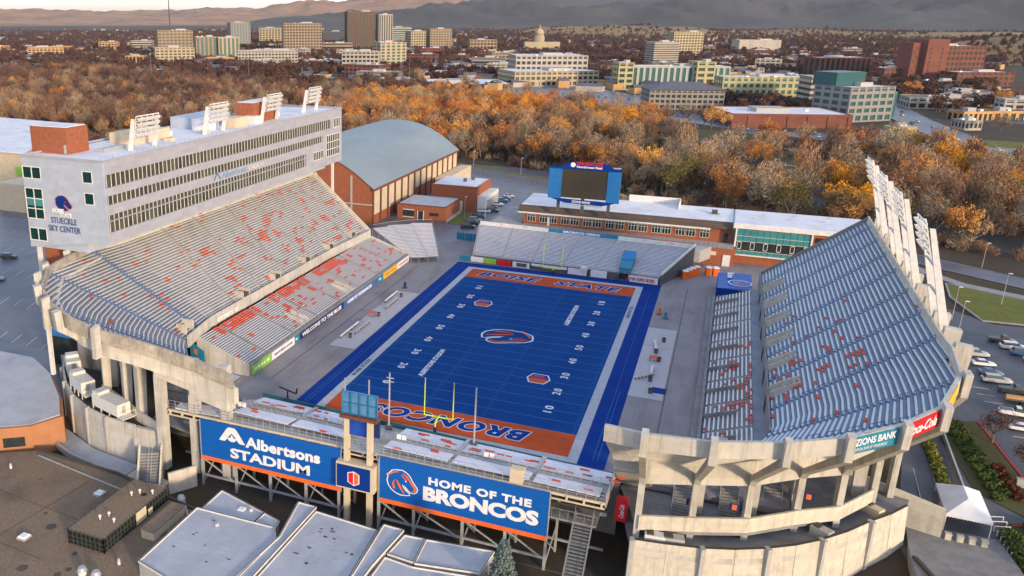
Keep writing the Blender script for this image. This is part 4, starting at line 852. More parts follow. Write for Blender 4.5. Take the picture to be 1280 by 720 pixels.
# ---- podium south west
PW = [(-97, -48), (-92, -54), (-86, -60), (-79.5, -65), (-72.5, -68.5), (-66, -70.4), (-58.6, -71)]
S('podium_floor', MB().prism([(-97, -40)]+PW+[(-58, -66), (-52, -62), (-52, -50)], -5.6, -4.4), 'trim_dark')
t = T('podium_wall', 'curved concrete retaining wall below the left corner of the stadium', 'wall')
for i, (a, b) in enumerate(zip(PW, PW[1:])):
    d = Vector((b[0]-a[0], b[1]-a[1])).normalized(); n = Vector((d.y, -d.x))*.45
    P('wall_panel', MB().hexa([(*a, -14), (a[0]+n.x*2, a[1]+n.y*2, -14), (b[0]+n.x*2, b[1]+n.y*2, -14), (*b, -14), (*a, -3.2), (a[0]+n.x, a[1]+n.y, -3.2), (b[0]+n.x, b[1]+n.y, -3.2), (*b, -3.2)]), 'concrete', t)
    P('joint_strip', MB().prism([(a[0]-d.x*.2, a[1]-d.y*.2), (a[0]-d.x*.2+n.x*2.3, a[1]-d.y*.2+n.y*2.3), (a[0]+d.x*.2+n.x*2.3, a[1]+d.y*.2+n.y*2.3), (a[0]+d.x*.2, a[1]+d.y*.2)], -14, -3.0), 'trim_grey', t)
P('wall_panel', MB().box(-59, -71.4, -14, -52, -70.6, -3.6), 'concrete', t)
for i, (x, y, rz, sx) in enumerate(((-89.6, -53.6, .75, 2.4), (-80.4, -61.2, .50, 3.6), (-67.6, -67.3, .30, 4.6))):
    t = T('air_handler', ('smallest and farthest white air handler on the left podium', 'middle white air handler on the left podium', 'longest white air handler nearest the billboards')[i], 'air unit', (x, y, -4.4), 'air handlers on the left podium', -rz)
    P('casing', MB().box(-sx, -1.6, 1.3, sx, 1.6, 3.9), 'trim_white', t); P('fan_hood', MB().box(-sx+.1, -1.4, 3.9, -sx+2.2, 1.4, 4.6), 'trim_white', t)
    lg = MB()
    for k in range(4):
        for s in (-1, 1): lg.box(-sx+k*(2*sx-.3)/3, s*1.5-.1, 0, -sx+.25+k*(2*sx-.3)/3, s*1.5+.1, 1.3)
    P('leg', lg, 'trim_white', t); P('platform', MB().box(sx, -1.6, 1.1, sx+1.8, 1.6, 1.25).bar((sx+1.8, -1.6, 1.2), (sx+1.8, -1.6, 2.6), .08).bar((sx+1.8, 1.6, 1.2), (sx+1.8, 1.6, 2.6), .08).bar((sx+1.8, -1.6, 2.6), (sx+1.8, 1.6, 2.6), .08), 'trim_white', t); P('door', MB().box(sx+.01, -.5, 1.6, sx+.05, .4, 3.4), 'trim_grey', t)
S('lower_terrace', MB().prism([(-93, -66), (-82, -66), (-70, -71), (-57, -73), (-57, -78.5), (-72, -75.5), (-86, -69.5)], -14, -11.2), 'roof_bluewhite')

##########

TASK TO CARRY OUT →
Write out the listing above exactly as it stands, pictures excluded.

WRITTEN RESPONSE →
Keep writing the Blender script for this image. This is part 4, starting at line 852. More parts follow. Write for Blender 4.5. Take the picture to be 1280 by 720 pixels.
# ---- podium south west
PW = [(-97, -48), (-92, -54), (-86, -60), (-79.5, -65), (-72.5, -68.5), (-66, -70.4), (-58.6, -71)]
S('podium_floor', MB().prism([(-97, -40)]+PW+[(-58, -66), (-52, -62), (-52, -50)], -5.6, -4.4), 'trim_dark')
t = T('podium_wall', 'curved concrete retaining wall below the left corner of the stadium', 'wall')
for i, (a, b) in enumerate(zip(PW, PW[1:])):
    d = Vector((b[0]-a[0], b[1]-a[1])).normalized(); n = Vector((d.y, -d.x))*.45
    P('wall_panel', MB().hexa([(*a, -14), (a[0]+n.x*2, a[1]+n.y*2, -14), (b[0]+n.x*2, b[1]+n.y*2, -14), (*b, -14), (*a, -3.2), (a[0]+n.x, a[1]+n.y, -3.2), (b[0]+n.x, b[1]+n.y, -3.2), (*b, -3.2)]), 'concrete', t)
    P('joint_strip', MB().prism([(a[0]-d.x*.2, a[1]-d.y*.2), (a[0]-d.x*.2+n.x*2.3, a[1]-d.y*.2+n.y*2.3), (a[0]+d.x*.2+n.x*2.3, a[1]+d.y*.2+n.y*2.3), (a[0]+d.x*.2, a[1]+d.y*.2)], -14, -3.0), 'trim_grey', t)
P('wall_panel', MB().box(-59, -71.4, -14, -52, -70.6, -3.6), 'concrete', t)
for i, (x, y, rz, sx) in enumerate(((-89.6, -53.6, .75, 2.4), (-80.4, -61.2, .50, 3.6), (-67.6, -67.3, .30, 4.6))):
    t = T('air_handler', ('smallest and farthest white air handler on the left podium', 'middle white air handler on the left podium', 'longest white air handler nearest the billboards')[i], 'air unit', (x, y, -4.4), 'air handlers on the left podium', -rz)
    P('casing', MB().box(-sx, -1.6, 1.3, sx, 1.6, 3.9), 'trim_white', t); P('fan_hood', MB().box(-sx+.1, -1.4, 3.9, -sx+2.2, 1.4, 4.6), 'trim_white', t)
    lg = MB()
    for k in range(4):
        for s in (-1, 1): lg.box(-sx+k*(2*sx-.3)/3, s*1.5-.1, 0, -sx+.25+k*(2*sx-.3)/3, s*1.5+.1, 1.3)
    P('leg', lg, 'trim_white', t); P('platform', MB().box(sx, -1.6, 1.1, sx+1.8, 1.6, 1.25).bar((sx+1.8, -1.6, 1.2), (sx+1.8, -1.6, 2.6), .08).bar((sx+1.8, 1.6, 1.2), (sx+1.8, 1.6, 2.6), .08).bar((sx+1.8, -1.6, 2.6), (sx+1.8, 1.6, 2.6), .08), 'trim_white', t); P('door', MB().box(sx+.01, -.5, 1.6, sx+.05, .4, 3.4), 'trim_grey', t)
S('lower_terrace', MB().prism([(-93, -66), (-82, -66), (-70, -71), (-57, -73), (-57, -78.5), (-72, -75.5), (-86, -69.5)], -14, -11.2), 'roof_bluewhite')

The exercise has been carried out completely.